### [EXERCISE AIM]
Locate the lines where "pixels" occurs and copy them as they stand.

### [INFORMATION PROVIDED]

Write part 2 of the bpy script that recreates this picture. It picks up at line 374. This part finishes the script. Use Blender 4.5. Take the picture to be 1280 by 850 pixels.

==

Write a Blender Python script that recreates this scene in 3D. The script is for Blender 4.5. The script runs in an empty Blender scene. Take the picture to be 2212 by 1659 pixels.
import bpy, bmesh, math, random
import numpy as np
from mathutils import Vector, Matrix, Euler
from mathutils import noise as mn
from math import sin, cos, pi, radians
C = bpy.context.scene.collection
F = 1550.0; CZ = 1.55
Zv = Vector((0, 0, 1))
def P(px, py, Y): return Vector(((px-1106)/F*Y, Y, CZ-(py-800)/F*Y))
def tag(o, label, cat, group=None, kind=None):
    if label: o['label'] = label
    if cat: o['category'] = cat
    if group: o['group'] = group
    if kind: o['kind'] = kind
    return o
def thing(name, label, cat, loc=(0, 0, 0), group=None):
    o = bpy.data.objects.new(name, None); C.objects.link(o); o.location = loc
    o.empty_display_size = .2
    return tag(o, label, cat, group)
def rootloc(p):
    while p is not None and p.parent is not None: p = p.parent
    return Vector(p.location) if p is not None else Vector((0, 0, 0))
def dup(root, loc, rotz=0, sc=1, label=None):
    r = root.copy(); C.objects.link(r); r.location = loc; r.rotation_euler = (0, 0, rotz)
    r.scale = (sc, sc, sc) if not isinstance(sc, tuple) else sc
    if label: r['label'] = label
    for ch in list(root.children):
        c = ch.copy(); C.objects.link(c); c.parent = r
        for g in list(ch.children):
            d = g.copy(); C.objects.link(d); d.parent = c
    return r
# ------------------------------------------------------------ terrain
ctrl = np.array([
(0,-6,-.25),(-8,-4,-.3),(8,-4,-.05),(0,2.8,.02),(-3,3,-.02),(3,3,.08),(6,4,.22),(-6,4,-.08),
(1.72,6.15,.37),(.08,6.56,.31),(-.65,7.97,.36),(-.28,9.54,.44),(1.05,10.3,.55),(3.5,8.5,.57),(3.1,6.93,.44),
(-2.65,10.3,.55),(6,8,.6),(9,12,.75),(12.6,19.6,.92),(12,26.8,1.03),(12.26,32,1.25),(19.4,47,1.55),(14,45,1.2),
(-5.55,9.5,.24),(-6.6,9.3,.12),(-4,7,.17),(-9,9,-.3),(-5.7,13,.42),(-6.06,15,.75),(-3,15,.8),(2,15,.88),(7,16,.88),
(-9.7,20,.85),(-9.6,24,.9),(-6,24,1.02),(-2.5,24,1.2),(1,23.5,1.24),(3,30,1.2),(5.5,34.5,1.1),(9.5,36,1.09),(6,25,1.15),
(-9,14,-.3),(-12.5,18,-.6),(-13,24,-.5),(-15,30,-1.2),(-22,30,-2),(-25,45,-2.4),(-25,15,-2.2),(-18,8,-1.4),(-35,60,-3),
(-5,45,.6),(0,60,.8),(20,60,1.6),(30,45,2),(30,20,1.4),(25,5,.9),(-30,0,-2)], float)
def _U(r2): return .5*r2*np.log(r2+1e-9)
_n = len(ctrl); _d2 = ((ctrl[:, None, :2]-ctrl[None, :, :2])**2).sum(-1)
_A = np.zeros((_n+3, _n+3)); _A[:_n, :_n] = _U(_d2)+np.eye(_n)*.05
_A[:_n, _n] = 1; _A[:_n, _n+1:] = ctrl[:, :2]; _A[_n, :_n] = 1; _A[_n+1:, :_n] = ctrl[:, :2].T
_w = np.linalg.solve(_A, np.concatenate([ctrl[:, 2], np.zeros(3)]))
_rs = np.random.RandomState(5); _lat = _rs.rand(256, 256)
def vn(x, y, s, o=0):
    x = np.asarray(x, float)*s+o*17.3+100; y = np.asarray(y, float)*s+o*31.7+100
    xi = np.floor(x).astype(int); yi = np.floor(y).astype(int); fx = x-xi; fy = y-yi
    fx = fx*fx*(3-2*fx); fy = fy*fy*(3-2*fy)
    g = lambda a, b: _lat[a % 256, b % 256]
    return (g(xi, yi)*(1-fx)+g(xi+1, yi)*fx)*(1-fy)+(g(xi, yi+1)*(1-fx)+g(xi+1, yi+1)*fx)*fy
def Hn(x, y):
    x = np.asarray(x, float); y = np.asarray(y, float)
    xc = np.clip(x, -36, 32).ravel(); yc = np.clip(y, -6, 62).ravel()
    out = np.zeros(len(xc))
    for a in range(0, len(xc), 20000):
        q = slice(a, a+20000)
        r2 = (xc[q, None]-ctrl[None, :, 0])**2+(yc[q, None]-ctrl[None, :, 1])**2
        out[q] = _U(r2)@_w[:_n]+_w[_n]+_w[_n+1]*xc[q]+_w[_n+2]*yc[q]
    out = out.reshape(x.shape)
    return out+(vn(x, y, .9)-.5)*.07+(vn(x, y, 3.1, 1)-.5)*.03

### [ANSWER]
Write part 2 of the bpy script that recreates this picture. It picks up at line 374. This part finishes the script. Use Blender 4.5. Take the picture to be 1280 by 850 pixels.
Write a Blender Python script that recreates this scene in 3D. The script is for Blender 4.5. The script runs in an empty Blender scene. Take the picture to be 2212 by 1659 pixels.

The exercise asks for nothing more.